For $1\le k\le n$, define $I_k=\left[\frac{k-1}{n},\frac{k}{n}\right]$ and
$$
f_k=n\int_{I_k}f(x)\,\mathrm{d}x\tag1
$$
Taking the mean over $I_k$ of $\inf\limits_{u\in I_k}f(u)-f_k\le f(x)-f_k\le\sup\limits_{u\in I_k}f(u)-f_k$, we get
$$
\inf_{u\in I_k}f(u)-f_k\le0\le\sup_{u\in I_k}f(u)-f_k\tag2
$$
By the choice of $n$, the difference between the left and right side of $(2)$ is less than or equal to $\epsilon$. Thus,
$$
\sup_{u\in I_k}|f(u)-f_k|\le\epsilon\tag3
$$
Therefore, $(3)$ and $\int_{I_k}|\sin(n\pi x)|\,\mathrm{d}x=\frac2{n\pi}$ ensure
$$
\int_{I_k}|f(x)-f_k|\,|\sin(n\pi x)|\,\mathrm{d}x\le\frac2{n\pi}\epsilon\tag4
$$
Thus, we get
$$
\begin{align}
&\left|\,\int_0^1f(x)\,|\sin(n\pi x)|\,\mathrm{d}x-\frac2\pi\int_0^1f(x)\,\mathrm{d}x\,\right|\tag{5a}\\
&=\left|\,\sum_{k=1}^n\left(\int_{I_k}f(x)\,|\sin(n\pi x)|\,\mathrm{d}x-\frac2\pi\int_{I_k}f(x)\,\mathrm{d}x\right)\right|\tag{5b}\\
&=\left|\,\sum_{k=1}^n\left(\int_{I_k}f(x)\,|\sin(n\pi x)|\,\mathrm{d}x-\frac2\pi\int_{I_k}f_k\,\mathrm{d}x\right)\right|\tag{5c}\\
&=\left|\,\sum_{k=1}^n\left(\int_{I_k}f(x)\,|\sin(n\pi x)|\,\mathrm{d}x-\int_{I_k}f_k|\sin(n\pi x)|\,\mathrm{d}x\right)\right|\tag{5d}\\
&\le\sum_{k=1}^n\int_{I_k}|f(x)-f_k|\,|\sin(n\pi x)|\,\mathrm{d}x\tag{5e}\\[3pt]

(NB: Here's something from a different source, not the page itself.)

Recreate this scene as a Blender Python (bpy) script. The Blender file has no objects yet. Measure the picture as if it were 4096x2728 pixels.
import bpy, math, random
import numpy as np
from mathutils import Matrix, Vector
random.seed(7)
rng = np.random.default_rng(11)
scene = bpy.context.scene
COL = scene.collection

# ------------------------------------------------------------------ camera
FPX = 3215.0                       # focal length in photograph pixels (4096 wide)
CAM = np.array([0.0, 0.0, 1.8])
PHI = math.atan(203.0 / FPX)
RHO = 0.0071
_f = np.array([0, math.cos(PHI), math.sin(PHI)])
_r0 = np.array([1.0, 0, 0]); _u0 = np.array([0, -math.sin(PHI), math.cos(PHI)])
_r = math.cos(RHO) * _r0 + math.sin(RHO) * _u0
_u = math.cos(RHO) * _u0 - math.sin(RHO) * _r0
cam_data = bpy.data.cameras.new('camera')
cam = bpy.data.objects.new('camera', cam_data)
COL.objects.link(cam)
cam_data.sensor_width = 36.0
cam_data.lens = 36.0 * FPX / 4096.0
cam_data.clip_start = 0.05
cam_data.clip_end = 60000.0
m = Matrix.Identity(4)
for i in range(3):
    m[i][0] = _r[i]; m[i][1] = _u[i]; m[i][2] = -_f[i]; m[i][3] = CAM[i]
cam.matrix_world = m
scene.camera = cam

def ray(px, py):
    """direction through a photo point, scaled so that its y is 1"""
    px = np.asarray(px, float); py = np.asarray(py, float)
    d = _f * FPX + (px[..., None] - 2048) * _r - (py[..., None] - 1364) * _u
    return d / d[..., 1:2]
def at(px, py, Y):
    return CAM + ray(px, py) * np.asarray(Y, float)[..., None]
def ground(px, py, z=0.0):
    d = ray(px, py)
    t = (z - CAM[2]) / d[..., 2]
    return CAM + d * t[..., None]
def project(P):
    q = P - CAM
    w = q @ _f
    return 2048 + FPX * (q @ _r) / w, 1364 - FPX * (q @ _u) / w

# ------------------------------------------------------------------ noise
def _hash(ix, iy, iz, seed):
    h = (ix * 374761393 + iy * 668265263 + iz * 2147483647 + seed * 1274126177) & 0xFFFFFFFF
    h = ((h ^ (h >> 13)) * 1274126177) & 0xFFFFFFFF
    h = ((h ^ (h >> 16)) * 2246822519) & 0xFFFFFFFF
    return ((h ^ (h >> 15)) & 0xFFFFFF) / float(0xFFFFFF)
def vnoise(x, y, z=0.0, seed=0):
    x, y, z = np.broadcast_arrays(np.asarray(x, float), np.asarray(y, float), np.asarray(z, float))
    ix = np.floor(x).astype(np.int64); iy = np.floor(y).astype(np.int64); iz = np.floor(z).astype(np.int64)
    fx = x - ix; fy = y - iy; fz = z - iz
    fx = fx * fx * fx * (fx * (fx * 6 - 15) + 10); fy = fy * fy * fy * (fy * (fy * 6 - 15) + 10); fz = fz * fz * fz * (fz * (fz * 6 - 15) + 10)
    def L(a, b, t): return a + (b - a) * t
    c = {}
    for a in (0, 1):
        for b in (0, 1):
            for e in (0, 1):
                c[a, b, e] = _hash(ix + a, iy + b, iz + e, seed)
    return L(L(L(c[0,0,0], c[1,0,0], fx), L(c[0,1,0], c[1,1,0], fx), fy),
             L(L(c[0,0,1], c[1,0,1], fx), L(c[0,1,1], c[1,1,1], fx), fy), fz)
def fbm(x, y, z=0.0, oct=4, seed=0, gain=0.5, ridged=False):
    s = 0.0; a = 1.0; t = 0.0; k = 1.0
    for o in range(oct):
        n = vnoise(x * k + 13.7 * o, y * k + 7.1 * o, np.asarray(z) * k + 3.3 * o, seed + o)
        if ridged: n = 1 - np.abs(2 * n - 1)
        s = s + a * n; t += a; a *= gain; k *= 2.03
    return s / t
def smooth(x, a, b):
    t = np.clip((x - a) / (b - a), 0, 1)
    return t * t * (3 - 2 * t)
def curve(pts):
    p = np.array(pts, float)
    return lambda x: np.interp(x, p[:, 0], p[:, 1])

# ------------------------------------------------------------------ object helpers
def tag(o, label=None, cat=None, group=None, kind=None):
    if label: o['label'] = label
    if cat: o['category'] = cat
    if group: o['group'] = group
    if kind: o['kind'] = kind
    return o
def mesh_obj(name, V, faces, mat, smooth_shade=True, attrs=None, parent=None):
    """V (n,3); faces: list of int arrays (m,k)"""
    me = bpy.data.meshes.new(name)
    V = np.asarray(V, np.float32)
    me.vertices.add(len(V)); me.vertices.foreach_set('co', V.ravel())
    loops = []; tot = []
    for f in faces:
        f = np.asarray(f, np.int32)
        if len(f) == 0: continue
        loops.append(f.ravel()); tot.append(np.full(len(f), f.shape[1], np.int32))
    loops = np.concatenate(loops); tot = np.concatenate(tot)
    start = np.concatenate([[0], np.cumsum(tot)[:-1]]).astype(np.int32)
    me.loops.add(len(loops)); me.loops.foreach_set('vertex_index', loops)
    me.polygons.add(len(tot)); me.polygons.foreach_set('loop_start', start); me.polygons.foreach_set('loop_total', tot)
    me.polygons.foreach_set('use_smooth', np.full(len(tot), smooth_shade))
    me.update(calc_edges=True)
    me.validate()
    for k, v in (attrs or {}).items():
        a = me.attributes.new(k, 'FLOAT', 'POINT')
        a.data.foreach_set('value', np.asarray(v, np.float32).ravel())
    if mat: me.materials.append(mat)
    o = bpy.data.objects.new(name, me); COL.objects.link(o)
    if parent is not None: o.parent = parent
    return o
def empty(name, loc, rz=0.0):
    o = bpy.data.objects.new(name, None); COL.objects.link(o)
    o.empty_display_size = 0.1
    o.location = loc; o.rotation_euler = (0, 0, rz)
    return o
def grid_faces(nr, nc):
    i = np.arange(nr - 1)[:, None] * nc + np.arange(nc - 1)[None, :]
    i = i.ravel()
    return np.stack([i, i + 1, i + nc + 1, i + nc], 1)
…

&\le\frac2\pi\epsilon\tag{5f}
\end{align}
$$
Explanation:
$\text{(5b)}$: $\bigcup\limits_{k=1}^nI_k=[0,1]$
$\text{(5c)}$: apply $(1)$
$\text{(5d)}$: $\int_{I_k}|\sin(n\pi x)|\,\mathrm{d}x=\frac2\pi\int_{I_k}\mathrm{d}x$
$\text{(5e)}$: triangle inequality
$\text{(5f)}$: apply $(4)$
Since $\epsilon\gt0$ was arbitrary, inequality $(5)$ says that $$ \lim_{n\to\infty}\int_0^1f(x)\,|\sin(n\pi x)|\,\mathrm{d}x=\frac2\pi\int_0^1f(x)\,\mathrm{d}x\tag6 $$
Some thoughts
By the identity $$\left|\sin x\right| = \frac{2}{\pi}-\sum_{k = 1}^\infty \frac{4}{\pi(4k^2-1)}\cos(2k x),$$ we have $$\int_0^1 f(x) |\sin (n\pi x)| \mathrm{d} x = \frac{2}{\pi}\int_0^1 f(x) \mathrm{d} x - \sum_{k=1}^\infty I(k, n)$$ where $$I(k, n) = \int_0^1 \frac{4 f(x)}{\pi(4k^2-1)}\cos(2k n\pi x) \mathrm{d} x.$$
By Riemann-Lebesgue Lemma, we have, for each fixed $k\ge 1$, $$\lim_{n\to \infty} I(k, n) = 0.$$
By Tannery's theorem https://en.wikipedia.org/wiki/Tannery%27s_theorem, we have $$\lim_{n\to \infty} \sum_{k=1}^\infty I(k, n) = 0.$$
Tannery's theorem: Let $S_n=\sum_{k=0}^\infty a_k(n)$ and $\lim_{n\to\infty}a_k(n)=b_k$. If $|a_k(n)|\le M_k$ and $\sum_{k=0}^\infty M_k < \infty$, then $\lim_{n\to\infty}S_n=\sum_{k=0}^\infty b_k$.